The draft bill includes a variety of provisions designed to advance clean energy goals:
- It includes language requiring the inclusion of more renewable resources in the state's electricity supply -- 80 percent by 2030, and 100 percent by 2050. (Current law requires 40 percent of electricity sold at retail to come from renewable resources. According to the U.S. Energy Information Administration, in 2017, about three-quarters of Maine's net electricity generation came from renewable energy resources, with 30% from hydroelectricity, 26% from wood and other biomass, and 20% from wind.)
- It repeals the existing law setting Maine's goals for reduction of greenhouse gases (which currently calls for a reduction to 1990 levels by 2010, to 10 percent below 1990 levels by 2020, and in the long term "reduction sufficient to eliminate any dangerous threat to the climate. According to the most recent report of the Maine Department of Environmental Protection, in 2015 Maine's greenhouse gas emissions were 11.7 percent below 1990 levels.) It replaces this section with a new section, requiring reduction to 45 percent below 1990 levels by 2030, and 80 percent below 1990 levels by 2050. The bill requires the Department of Environmental Protection to adopt rules to ensure compliance with these new levels.
- It creates the Maine Climate Change Council to advise the Governor and Legislature on ways to mitigate the causes of, prepare for and adapt to the consequences of climate change. The council would be composed of up to about 40 people filling specific roles prescribed in the legislation such as business, youth, and science.

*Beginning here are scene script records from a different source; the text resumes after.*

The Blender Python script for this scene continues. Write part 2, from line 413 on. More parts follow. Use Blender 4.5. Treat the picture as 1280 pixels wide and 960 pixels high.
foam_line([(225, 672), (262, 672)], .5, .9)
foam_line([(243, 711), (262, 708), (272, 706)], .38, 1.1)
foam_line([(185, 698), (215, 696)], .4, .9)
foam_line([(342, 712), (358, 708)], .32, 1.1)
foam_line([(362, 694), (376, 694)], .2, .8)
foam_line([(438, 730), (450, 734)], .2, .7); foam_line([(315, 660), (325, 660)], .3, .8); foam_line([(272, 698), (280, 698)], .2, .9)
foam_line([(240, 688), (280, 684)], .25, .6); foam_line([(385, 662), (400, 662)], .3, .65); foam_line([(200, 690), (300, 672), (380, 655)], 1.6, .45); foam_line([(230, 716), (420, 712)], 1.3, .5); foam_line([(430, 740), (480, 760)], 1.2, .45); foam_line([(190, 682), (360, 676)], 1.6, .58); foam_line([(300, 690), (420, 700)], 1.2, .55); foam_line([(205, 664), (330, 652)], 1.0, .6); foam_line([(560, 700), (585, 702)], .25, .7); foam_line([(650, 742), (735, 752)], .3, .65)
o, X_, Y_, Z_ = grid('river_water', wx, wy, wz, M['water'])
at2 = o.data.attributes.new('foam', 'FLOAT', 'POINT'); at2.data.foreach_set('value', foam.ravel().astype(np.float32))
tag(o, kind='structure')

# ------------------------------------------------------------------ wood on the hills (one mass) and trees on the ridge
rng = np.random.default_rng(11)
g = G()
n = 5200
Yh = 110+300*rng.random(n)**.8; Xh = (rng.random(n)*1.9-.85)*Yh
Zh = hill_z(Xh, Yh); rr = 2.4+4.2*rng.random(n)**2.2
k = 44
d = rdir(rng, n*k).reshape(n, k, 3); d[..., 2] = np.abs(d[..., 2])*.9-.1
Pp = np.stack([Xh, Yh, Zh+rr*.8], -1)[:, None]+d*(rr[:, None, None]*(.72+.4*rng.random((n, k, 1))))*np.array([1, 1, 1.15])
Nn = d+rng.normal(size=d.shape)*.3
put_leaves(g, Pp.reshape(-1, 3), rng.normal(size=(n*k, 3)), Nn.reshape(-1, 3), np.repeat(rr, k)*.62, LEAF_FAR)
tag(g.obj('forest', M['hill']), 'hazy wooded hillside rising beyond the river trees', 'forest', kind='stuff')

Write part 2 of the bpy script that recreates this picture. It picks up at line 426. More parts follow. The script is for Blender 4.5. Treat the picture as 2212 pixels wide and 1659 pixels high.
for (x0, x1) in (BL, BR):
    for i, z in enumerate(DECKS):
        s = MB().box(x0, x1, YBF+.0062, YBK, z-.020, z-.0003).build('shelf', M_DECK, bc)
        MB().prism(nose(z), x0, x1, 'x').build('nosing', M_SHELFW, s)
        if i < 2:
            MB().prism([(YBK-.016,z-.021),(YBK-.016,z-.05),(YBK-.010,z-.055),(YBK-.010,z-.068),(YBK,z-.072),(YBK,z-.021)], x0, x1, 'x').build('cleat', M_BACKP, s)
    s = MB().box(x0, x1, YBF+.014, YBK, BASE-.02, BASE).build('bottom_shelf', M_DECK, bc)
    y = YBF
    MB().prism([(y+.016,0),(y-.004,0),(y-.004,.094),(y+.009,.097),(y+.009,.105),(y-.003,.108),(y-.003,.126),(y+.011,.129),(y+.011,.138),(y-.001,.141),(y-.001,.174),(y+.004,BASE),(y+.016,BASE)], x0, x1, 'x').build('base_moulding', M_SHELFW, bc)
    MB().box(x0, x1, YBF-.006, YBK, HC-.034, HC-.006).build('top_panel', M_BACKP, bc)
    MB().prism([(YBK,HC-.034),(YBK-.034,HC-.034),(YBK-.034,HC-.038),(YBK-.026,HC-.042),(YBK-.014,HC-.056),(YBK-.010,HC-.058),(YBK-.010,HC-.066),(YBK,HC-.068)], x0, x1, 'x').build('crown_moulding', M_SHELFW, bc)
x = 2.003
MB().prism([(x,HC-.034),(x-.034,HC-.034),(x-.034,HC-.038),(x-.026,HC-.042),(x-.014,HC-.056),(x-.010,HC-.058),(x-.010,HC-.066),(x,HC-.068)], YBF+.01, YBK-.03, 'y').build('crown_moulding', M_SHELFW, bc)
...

The structure would include a scientific and technical subcommittee, plus working groups on transportation, coastal and marine issues, buildings, infrastructure and housing, working lands and ecosystems, and energy topics.

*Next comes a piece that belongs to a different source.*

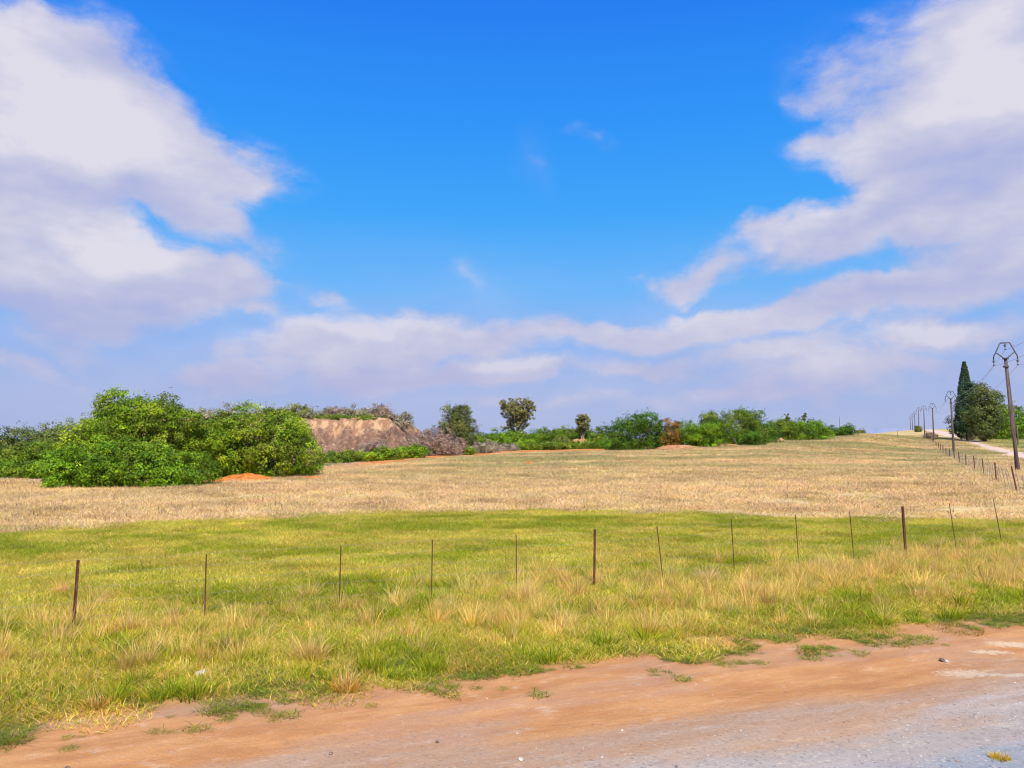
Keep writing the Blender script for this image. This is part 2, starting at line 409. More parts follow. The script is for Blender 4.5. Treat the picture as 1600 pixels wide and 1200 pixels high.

- It requires the Maine Climate Change Council to update the state climate action plan by December 2020, with further updates to the plan every 4 years thereafter. (The Maine Department of Environmental Protection released the current version of the climate action plan in 2004.) The bill also requires the council to report on progress toward implementing the climate action plan by December 2022, and every 2 years thereafter.